== Directions ==
Gather up all lines that carry the word "objects".

== Information shown ==
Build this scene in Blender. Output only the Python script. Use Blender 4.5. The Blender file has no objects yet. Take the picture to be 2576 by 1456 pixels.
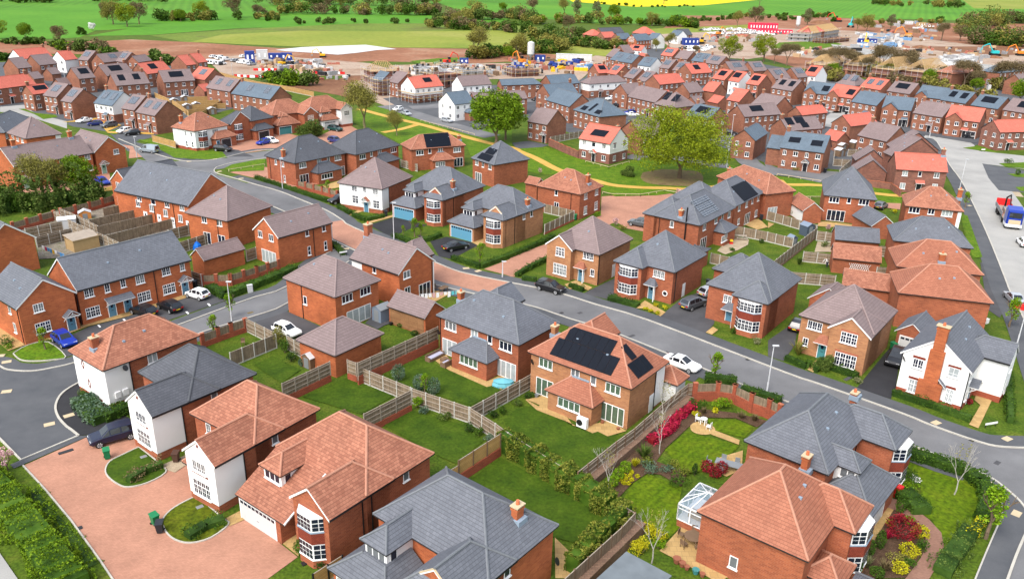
import bpy, bmesh, math, random
from mathutils import Vector, Matrix, noise
R=math.radians
rnd=random.Random(7)
C=bpy.context.scene.collection
S=bpy.context.scene
# ---------------------------------------------------------------- camera, sky, sun, exposure
CF,CP,CR,CH=2039.4,0.38169,0.023,44.61      # focal in px of a 2576 px wide frame, pitch, roll, height
cam=bpy.data.cameras.new('camera'); cam.sensor_width=36; cam.lens=CF/2576*36; cam.clip_start=1; cam.clip_end=9000
camo=bpy.data.objects.new('camera',cam); C.objects.link(camo); S.camera=camo
camo.matrix_world=Matrix.Translation((0,0,CH))@Matrix.Rotation(math.pi/2-CP,4,'X')@Matrix.Rotation(CR,4,'Z')
w=bpy.data.worlds.new('World'); S.world=w; w.use_nodes=True
nt=w.node_tree; bg=nt.nodes['Background']; sk=nt.nodes.new('ShaderNodeTexSky'); sk.sky_type='NISHITA'; sk.sun_disc=False
SUN_EL,SUN_AZ=R(50),R(215)
sk.sun_elevation=SUN_EL; sk.sun_rotation=SUN_AZ; sk.dust_density=3; sk.air_density=1.4; sk.altitude=50
hs=nt.nodes.new('ShaderNodeHueSaturation'); hs.inputs['Saturation'].default_value=.5; nt.links.new(sk.outputs[0],hs.inputs['Color']); nt.links.new(hs.outputs[0],bg.inputs[0]); bg.inputs[1].default_value=0.15
sd=bpy.data.lights.new('sun','SUN'); sd.energy=1.35; sd.angle=R(34); sd.color=(1,.95,.88)
so=bpy.data.objects.new('sun',sd); C.objects.link(so)
sv=Vector((math.sin(SUN_AZ)*math.cos(SUN_EL),math.cos(SUN_AZ)*math.cos(SUN_EL),math.sin(SUN_EL)))
so.rotation_euler=sv.to_track_quat('Z','Y').to_euler(); so.location=(0,0,200)
S.view_settings.view_transform='Standard'; S.view_settings.look='None'; S.view_settings.exposure=1.14; S.view_settings.gamma=1
S.cycles.max_bounces=5; S.cycles.diffuse_bounces=3; S.cycles.glossy_bounces=2; S.cycles.transmission_bounces=4; S.cycles.transparent_max_bounces=6
# ---------------------------------------------------------------- measuring: where a point of the photo stands on a plane of the place
_s=1024/2485; _q=1300/2484
TL={'D':(0,0,4096/2576),'e':(450,1250,_q),'f':(1250,1553,_q),'g':(2650,1450,_q),'h':(1600,900,_q)}
for c in range(4):
 for r,y in enumerate((0,515,1115,1715)): TL['%d%d'%(c,r)]=(1024*c,y,_s)
CUR='D'
def use(t):
 global CUR; CUR=t
def ray(p):
 t=CUR
 if len(p)==3: t,p=p[0],p[1:]
 x0,y0,s=TL[t]; k=2576/4096
 x=(x0+p[0]*s)*k-1288; y=728-(y0+p[1]*s)*k
 c,n=math.cos(CR),math.sin(CR); x,y=c*x-n*y,n*x+c*y
 return Vector((x,CF*math.cos(CP)+y*math.sin(CP),-CF*math.sin(CP)+y*math.cos(CP)))
def at(p,h=0.0):
 d=ray(p); return Vector((0,0,CH))+d*((h-CH)/d.z)
# ---------------------------------------------------------------- materials
M={}
def mat(name,build):
 m=bpy.data.materials.new(name); m.use_nodes=True; n=m.node_tree; b=n.nodes['Principled BSDF']
 build(n,b); M[name]=m; return m
def N(n,t,**k):
 o=n.nodes.new('ShaderNode'+t)
 for a,v in k.items():
  if hasattr(o,a): setattr(o,a,v)
  else: o.inputs[a].default_value=v
 return o
def c4(c): return (c[0],c[1],c[2],1)
def plain(name,col,rough=.7,metal=0,spec=.3,var=0,vs=3):
 def f(n,b):
  b.inputs['Base Color'].default_value=c4(col); b.inputs['Roughness'].default_value=rough
  b.inputs['Metallic'].default_value=metal; b.inputs['Specular IOR Level'].default_value=spec
  if var:
   tc=N(n,'TexCoord'); no=N(n,'TexNoise'); no.inputs['Scale'].default_value=vs; no.inputs['Detail'].default_value=5
   n.links.new(tc.outputs['Object'],no.inputs['Vector'])
   mx=N(n,'Mix',data_type='RGBA'); n.links.new(no.outputs['Fac'],mx.inputs['Factor'])
   mx.inputs[6].default_value=c4([v*(1-var) for v in col]); mx.inputs[7].default_value=c4([min(1,v*(1+var)) for v in col])
   n.links.new(mx.outputs[2],b.inputs['Base Color'])
 return mat(name,f)
def ramp(n,stops):
 r=N(n,'ValToRGB'); e=r.color_ramp.elements
 e[0].position,e[0].color=stops[0][0],c4(stops[0][1]); e[1].position,e[1].color=stops[-1][0],c4(stops[-1][1])
 for p,c in stops[1:-1]:
  x=e.new(p); x.color=c4(c)
 return r
def coursed(name,c1,c2,line,bw,bh,mort,rough=.8,patch=.25,ps=.35,bump=.3,off=.5,spec=.25,smooth=.1,hl=0):
 def f(n,b):
  uv=N(n,'UVMap'); br=N(n,'TexBrick'); br.offset=off; br.inputs['Scale'].default_value=1
  br.inputs['Color1'].default_value=c4(c1); br.inputs['Color2'].default_value=c4(c2); br.inputs['Mortar'].default_value=c4(line)
  br.inputs['Mortar Size'].default_value=mort; br.inputs['Mortar Smooth'].default_value=smooth
  br.inputs['Brick Width'].default_value=bw; br.inputs['Row Height'].default_value=bh
  n.links.new(uv.outputs[0],br.inputs['Vector'])
  no=N(n,'TexNoise'); no.inputs['Scale'].default_value=ps; no.inputs['Detail'].default_value=6; no.inputs['Roughness'].default_value=.65
  oi=N(n,'ObjectInfo'); ad=N(n,'VectorMath',operation='ADD'); n.links.new(uv.outputs[0],ad.inputs[0]);
  cm=N(n,'CombineXYZ'); ml=N(n,'Math',operation='MULTIPLY'); ml.inputs[1].default_value=57; n.links.new(oi.outputs['Random'],ml.inputs[0])
  n.links.new(ml.outputs[0],cm.inputs[2]); n.links.new(cm.outputs[0],ad.inputs[1]); n.links.new(ad.outputs[0],no.inputs['Vector'])
  mr=N(n,'MapRange'); mr.inputs['From Min'].default_value=.3; mr.inputs['From Max'].default_value=.7
  mr.inputs['To Min'].default_value=1-patch; mr.inputs['To Max'].default_value=1+patch
  n.links.new(no.outputs['Fac'],mr.inputs['Value'])
  vm=N(n,'VectorMath',operation='SCALE'); n.links.new(br.outputs['Color'],vm.inputs[0]); n.links.new(mr.outputs[0],vm.inputs['Scale'])
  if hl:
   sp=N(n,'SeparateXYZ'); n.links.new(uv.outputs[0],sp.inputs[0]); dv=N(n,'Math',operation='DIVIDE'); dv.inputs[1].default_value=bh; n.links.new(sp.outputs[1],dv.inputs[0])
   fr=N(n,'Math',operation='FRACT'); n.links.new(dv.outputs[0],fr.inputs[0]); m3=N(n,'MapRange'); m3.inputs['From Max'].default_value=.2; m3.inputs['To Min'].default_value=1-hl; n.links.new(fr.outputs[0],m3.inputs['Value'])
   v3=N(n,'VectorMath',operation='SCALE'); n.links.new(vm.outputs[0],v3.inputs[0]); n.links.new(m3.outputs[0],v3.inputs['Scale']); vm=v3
  n.links.new(vm.outputs[0],b.inputs['Base Color'])
  b.inputs['Roughness'].default_value=rough; b.inputs['Specular IOR Level'].default_value=spec
  bp=N(n,'Bump'); bp.inputs['Strength'].default_value=bump; bp.inputs['Distance'].default_value=.02; bp.invert=True
  n.links.new(br.outputs['Fac'],bp.inputs['Height']); n.links.new(bp.outputs[0],b.inputs['Normal'])
 return mat(name,f)
coursed('brick_orange',(.41,.115,.042),(.29,.075,.03),(.37,.125,.055),.45,.15,.016,patch=.24)
coursed('brick_red',(.34,.10,.045),(.23,.062,.03),(.30,.12,.07),.45,.15,.016,patch=.2)
coursed('brick_tan',(.40,.185,.08),(.28,.12,.055),(.31,.17,.10),.45,.15,.018,patch=.18)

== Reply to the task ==
Build this scene in Blender. Output only the Python script. Use Blender 4.5. The Blender file has no objects yet. Take the picture to be 2576 by 1456 pixels.
camo=bpy.data.objects.new('camera',cam); C.objects.link(camo); S.camera=camo
so=bpy.data.objects.new('sun',sd); C.objects.link(so)